─── DATASET

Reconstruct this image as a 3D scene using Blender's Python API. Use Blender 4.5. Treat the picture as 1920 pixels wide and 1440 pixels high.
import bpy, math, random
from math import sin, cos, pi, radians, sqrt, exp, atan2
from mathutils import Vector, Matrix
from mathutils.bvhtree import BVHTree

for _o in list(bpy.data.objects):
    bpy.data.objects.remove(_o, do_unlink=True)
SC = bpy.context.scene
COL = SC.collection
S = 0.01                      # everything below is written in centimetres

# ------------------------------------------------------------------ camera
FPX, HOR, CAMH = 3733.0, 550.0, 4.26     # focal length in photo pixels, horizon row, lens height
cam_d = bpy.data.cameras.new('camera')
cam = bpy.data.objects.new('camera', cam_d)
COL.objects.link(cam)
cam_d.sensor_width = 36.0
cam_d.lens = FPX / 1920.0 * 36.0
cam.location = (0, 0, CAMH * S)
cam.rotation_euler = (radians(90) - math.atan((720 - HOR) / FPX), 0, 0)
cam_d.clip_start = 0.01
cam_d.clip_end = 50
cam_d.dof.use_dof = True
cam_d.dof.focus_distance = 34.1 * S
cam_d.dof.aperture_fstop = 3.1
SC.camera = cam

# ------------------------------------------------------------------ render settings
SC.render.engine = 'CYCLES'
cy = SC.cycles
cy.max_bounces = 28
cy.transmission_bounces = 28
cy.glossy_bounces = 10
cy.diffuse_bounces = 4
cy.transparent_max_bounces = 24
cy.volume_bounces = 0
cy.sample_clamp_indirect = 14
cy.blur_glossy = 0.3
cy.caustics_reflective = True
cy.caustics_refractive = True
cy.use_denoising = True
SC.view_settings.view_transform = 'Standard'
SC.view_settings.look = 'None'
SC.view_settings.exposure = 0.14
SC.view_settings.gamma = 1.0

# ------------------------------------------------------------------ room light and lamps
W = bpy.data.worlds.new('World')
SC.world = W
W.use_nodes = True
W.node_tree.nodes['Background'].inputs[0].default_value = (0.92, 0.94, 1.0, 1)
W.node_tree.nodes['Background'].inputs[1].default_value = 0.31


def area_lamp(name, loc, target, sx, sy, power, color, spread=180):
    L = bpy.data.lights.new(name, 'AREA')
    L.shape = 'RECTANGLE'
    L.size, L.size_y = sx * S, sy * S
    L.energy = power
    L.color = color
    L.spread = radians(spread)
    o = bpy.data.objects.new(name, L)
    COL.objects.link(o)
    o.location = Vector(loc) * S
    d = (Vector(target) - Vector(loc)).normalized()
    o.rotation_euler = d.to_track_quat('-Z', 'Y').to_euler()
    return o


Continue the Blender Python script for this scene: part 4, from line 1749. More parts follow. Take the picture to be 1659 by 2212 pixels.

──────

# [THE PROBLEM]
Pick out the lines that contain "this" and copy them.

# [WRITTEN ANSWER]
Reconstruct this image as a 3D scene using Blender's Python API. Use Blender 4.5. Treat the picture as 1920 pixels wide and 1440 pixels high.
Continue the Blender Python script for this scene: part 4, from line 1749. More parts follow. Take the picture to be 1659 by 2212 pixels.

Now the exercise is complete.